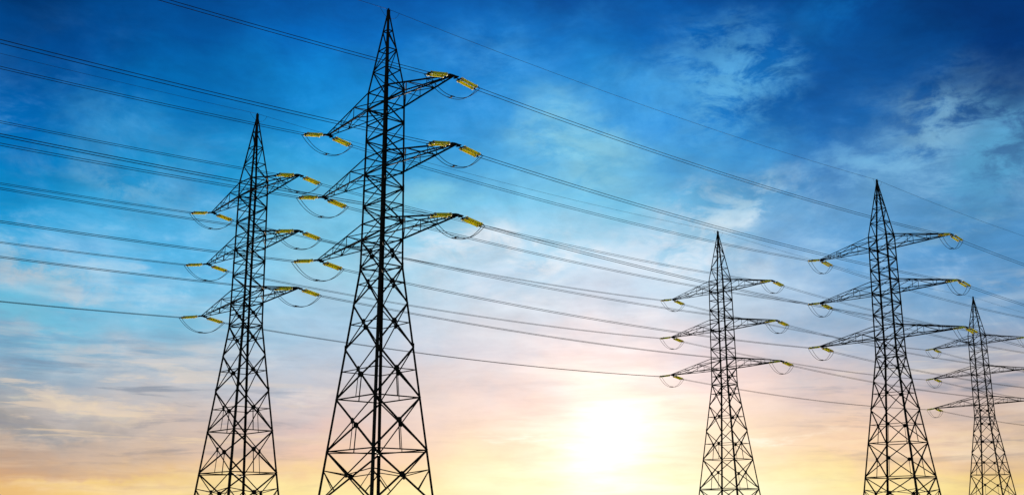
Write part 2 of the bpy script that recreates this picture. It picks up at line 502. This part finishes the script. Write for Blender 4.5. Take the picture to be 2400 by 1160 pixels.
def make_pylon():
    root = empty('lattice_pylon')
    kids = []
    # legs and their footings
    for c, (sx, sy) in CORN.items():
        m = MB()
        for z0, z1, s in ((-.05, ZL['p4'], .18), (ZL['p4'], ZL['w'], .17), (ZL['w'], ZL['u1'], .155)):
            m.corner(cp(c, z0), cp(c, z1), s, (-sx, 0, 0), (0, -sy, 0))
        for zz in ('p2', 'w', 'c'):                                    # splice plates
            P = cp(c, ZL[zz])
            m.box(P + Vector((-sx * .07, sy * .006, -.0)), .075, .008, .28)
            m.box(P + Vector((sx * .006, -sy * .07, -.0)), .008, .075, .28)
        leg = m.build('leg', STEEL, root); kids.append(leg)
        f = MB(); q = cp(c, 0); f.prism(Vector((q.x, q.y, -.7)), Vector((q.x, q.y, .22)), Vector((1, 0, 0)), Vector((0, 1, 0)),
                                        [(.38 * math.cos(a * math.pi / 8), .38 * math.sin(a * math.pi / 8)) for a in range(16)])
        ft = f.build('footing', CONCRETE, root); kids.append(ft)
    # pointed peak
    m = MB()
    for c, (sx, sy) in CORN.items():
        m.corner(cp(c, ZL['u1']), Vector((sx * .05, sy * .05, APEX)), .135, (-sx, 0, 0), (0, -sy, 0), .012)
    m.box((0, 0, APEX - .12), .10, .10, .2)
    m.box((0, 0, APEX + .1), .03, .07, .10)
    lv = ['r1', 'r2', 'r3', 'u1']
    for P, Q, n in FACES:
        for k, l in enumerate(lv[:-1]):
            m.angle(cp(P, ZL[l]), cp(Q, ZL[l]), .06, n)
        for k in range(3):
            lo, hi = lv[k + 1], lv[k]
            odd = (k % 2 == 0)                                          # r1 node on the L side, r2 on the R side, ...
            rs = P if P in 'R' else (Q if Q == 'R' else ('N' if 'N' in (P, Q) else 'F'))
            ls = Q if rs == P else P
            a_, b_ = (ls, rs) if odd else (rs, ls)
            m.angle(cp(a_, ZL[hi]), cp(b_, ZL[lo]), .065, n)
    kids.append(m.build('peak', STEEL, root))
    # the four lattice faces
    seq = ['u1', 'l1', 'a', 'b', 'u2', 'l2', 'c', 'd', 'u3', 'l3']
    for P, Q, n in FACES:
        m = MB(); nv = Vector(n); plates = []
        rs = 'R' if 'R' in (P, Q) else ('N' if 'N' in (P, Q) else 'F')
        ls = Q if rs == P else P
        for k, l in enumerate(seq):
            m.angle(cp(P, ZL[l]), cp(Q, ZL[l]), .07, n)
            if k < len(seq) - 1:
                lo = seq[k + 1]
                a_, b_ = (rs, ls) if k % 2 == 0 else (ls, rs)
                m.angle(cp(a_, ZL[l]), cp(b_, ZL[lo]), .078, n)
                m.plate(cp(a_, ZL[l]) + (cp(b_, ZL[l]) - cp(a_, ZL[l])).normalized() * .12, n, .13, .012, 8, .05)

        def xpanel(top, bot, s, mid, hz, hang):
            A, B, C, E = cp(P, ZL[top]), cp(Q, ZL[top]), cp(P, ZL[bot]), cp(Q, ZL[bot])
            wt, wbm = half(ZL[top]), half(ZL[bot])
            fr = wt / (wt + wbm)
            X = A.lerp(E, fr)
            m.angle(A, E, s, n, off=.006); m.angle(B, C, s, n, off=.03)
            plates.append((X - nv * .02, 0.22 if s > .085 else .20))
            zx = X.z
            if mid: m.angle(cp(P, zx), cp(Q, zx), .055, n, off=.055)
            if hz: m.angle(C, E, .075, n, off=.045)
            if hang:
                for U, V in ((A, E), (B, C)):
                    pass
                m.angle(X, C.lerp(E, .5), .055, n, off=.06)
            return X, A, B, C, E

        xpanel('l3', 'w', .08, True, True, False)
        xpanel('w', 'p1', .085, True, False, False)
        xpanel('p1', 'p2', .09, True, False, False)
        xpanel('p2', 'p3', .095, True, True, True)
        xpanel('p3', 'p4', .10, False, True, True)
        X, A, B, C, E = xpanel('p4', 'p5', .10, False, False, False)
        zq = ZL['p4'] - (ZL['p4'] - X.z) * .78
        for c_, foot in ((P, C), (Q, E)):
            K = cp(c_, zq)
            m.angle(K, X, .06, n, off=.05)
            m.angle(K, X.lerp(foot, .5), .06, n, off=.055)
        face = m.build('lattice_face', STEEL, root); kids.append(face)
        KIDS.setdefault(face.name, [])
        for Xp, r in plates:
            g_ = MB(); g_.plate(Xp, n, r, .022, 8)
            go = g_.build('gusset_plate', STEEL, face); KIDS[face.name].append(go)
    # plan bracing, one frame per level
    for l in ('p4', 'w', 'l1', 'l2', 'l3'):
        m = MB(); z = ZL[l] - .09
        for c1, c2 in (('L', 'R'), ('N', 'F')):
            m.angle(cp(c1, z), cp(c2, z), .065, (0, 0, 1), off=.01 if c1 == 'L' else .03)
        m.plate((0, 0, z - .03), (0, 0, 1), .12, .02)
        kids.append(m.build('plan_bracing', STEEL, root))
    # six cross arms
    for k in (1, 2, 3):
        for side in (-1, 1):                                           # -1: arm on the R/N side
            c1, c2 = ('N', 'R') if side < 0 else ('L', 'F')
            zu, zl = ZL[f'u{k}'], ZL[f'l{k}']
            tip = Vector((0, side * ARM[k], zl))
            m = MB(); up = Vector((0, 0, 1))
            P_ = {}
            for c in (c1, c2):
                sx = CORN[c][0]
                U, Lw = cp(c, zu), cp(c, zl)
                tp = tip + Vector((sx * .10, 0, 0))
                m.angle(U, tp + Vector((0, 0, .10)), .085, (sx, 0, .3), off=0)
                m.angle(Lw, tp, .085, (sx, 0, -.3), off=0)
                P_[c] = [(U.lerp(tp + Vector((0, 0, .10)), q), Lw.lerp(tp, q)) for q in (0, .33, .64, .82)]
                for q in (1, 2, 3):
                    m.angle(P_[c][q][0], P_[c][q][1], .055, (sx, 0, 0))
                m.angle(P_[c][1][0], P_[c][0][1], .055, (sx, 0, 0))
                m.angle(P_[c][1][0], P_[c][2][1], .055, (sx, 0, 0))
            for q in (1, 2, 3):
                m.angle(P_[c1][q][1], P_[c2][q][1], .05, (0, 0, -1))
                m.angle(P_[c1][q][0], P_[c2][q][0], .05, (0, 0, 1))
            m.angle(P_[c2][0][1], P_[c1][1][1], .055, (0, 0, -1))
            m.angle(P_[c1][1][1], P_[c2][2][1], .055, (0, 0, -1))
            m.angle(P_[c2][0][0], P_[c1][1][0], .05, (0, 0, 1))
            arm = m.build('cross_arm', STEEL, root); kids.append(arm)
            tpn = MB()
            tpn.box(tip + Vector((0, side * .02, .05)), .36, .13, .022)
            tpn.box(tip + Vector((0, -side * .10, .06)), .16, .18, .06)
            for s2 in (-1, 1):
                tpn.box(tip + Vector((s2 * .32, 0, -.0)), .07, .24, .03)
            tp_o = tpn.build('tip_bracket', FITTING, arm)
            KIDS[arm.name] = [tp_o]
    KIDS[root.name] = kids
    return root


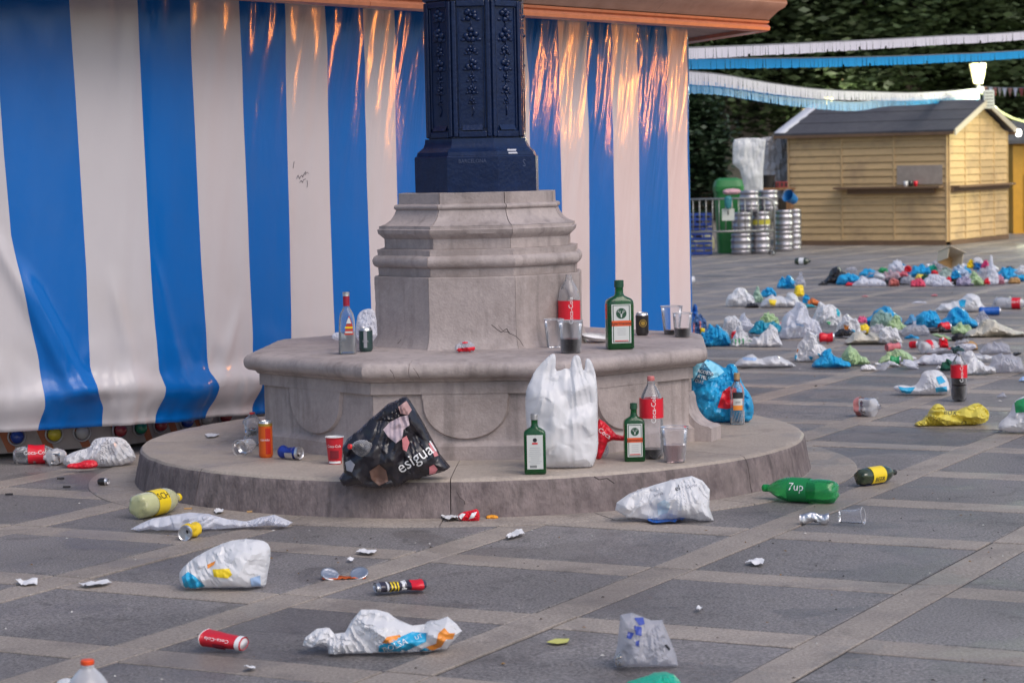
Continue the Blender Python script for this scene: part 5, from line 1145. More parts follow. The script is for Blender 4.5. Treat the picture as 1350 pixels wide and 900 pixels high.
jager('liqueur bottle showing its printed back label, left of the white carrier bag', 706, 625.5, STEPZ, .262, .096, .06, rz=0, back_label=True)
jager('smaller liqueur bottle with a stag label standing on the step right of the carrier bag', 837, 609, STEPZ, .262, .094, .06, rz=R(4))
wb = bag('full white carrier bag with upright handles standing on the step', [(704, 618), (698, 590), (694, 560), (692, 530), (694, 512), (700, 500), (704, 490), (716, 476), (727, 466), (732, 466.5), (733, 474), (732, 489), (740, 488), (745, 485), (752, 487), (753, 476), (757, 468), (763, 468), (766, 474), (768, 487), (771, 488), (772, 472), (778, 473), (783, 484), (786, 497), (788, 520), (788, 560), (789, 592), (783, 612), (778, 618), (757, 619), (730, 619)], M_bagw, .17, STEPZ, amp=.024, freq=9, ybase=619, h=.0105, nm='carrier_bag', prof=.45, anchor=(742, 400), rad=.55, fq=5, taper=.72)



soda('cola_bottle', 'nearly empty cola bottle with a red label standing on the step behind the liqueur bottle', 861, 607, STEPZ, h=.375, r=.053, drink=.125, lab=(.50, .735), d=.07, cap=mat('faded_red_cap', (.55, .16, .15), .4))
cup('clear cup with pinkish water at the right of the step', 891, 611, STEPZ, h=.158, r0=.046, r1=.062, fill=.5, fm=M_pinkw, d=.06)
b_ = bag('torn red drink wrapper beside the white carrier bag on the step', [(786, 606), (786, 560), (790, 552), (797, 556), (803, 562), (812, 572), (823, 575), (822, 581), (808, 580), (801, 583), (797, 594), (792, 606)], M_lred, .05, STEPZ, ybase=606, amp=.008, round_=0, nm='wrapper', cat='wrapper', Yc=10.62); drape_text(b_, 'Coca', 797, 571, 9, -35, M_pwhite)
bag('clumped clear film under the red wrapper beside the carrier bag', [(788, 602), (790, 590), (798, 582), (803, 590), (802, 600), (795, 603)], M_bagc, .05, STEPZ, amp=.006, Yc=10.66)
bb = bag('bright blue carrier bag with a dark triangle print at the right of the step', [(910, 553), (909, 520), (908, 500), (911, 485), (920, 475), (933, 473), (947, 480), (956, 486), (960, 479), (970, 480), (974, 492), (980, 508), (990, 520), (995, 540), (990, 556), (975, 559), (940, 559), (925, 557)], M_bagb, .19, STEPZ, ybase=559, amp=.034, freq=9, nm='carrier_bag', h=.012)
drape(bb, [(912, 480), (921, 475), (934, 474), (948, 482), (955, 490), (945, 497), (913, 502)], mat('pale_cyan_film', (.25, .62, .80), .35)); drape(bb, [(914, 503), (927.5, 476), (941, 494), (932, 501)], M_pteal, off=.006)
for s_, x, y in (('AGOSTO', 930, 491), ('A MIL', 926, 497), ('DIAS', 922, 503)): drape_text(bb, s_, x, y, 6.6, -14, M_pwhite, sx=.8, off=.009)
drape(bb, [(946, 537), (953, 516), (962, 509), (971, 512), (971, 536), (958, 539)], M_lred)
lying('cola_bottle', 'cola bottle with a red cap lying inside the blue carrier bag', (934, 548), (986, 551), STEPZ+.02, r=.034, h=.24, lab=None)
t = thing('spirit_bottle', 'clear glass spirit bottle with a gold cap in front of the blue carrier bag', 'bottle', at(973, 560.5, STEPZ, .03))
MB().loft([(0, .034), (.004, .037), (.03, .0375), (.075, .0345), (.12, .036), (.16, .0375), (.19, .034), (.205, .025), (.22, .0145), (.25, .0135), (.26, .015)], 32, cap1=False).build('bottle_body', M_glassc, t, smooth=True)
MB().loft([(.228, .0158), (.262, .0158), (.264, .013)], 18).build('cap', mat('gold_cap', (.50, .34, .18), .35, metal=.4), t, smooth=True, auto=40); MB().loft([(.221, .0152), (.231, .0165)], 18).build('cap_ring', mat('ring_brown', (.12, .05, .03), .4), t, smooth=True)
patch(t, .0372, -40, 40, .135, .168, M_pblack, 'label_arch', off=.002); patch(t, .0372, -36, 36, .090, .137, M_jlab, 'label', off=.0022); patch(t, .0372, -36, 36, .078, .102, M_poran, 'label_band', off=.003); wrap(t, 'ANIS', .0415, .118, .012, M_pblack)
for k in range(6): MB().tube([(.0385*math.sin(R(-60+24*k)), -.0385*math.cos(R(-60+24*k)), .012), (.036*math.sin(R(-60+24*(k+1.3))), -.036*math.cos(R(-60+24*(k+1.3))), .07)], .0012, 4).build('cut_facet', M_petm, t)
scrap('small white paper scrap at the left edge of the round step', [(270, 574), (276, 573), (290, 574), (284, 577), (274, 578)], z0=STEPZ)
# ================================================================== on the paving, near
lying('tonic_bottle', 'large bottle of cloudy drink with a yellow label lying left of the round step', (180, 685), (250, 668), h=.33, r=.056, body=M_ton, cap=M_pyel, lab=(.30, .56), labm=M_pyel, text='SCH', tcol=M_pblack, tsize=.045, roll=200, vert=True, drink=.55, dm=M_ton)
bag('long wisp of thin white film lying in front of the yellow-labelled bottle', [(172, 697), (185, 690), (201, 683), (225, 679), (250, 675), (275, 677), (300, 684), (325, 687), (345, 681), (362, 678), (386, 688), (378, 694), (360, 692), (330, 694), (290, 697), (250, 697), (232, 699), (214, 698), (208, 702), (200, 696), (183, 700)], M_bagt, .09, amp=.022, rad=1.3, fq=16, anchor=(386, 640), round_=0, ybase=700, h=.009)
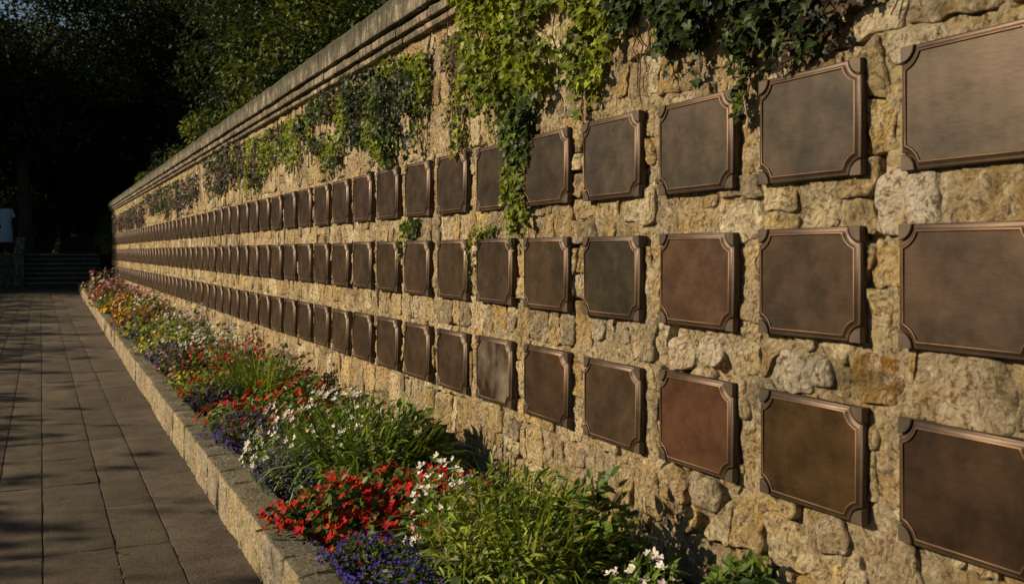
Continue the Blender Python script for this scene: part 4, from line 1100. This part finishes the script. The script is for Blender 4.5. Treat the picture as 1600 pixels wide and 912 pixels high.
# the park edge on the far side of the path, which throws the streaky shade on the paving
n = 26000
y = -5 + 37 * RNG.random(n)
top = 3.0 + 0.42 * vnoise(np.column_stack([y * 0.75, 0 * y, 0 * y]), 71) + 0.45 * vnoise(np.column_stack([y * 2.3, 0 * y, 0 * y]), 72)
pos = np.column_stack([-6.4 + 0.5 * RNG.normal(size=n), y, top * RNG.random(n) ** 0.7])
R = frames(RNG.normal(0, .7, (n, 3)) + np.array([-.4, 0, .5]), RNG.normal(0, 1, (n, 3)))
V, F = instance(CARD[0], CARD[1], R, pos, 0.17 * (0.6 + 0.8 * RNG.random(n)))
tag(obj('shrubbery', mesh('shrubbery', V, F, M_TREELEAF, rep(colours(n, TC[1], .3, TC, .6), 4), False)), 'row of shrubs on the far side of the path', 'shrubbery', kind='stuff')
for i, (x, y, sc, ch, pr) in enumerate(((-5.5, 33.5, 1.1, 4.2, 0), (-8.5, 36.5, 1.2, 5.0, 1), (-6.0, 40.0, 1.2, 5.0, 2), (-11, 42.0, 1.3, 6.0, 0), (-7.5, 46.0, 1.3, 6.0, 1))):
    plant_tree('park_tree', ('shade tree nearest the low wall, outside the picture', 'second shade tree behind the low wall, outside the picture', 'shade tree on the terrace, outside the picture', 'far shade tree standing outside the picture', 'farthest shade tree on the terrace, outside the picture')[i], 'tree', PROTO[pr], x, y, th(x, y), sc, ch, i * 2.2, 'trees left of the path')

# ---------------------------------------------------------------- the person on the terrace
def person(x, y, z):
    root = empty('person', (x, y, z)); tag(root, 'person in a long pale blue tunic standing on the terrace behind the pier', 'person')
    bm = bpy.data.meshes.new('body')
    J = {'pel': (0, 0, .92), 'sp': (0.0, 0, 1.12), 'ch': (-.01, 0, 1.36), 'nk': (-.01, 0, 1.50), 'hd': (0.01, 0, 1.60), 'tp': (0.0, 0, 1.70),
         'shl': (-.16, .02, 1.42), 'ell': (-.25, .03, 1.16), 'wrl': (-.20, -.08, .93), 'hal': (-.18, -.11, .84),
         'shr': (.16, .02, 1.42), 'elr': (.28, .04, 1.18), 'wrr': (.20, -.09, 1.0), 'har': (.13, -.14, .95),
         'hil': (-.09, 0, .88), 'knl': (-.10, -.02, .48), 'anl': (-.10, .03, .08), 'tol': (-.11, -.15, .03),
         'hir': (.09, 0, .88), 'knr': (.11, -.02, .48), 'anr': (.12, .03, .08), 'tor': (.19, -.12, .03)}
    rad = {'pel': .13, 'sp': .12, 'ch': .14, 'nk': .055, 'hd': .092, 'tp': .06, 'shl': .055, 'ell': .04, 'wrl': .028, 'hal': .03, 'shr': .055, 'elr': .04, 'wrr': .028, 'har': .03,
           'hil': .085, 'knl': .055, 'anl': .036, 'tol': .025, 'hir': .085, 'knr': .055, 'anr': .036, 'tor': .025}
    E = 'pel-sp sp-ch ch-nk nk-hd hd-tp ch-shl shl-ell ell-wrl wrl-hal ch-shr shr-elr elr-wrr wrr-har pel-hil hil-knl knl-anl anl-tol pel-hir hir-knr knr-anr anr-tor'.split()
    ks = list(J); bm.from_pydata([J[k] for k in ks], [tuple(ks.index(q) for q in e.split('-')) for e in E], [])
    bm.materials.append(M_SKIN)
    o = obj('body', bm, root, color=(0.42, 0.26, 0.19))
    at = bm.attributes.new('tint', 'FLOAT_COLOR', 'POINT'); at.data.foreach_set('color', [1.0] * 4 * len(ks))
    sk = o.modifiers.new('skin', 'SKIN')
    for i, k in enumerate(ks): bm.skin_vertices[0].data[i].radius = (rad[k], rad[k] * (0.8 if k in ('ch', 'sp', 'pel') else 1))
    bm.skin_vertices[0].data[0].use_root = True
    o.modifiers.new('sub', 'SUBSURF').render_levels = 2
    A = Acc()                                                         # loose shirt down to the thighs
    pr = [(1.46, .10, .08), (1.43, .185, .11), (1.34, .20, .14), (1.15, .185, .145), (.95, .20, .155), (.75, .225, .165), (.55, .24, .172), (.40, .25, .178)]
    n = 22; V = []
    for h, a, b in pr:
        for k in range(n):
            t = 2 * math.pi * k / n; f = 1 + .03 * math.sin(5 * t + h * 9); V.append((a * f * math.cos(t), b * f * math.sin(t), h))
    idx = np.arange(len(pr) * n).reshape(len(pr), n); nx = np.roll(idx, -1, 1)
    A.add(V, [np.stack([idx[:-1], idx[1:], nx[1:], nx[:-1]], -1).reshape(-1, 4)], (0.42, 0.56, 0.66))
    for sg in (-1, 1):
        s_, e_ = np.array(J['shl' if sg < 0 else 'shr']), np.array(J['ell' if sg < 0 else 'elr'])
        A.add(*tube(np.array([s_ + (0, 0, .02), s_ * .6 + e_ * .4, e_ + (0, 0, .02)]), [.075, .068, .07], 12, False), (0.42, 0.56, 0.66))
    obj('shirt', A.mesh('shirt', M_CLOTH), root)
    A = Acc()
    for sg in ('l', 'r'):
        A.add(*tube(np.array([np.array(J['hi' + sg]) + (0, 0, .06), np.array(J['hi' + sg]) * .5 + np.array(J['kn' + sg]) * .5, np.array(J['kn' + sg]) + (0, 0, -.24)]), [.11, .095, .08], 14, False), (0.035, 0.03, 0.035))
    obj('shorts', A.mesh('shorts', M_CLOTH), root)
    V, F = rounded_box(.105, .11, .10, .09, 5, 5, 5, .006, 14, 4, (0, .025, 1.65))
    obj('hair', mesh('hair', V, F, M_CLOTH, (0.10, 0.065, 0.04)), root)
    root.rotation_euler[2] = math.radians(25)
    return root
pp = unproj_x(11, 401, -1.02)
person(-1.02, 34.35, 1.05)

- [WHAT IS ASKED]: Gather up, from the records above, each line where the word "pixels" appears.

- [THE OUTPUT]:
Write part 2 of the bpy script that recreates this picture. It picks up at line 502. This part finishes the script. Write for Blender 4.5. Take the picture to be 2400 by 1160 pixels.
Continue the Blender Python script for this scene: part 5, from line 1145. More parts follow. The script is for Blender 4.5. Treat the picture as 1350 pixels wide and 900 pixels high.
Continue the Blender Python script for this scene: part 4, from line 1100. This part finishes the script. The script is for Blender 4.5. Treat the picture as 1600 pixels wide and 912 pixels high.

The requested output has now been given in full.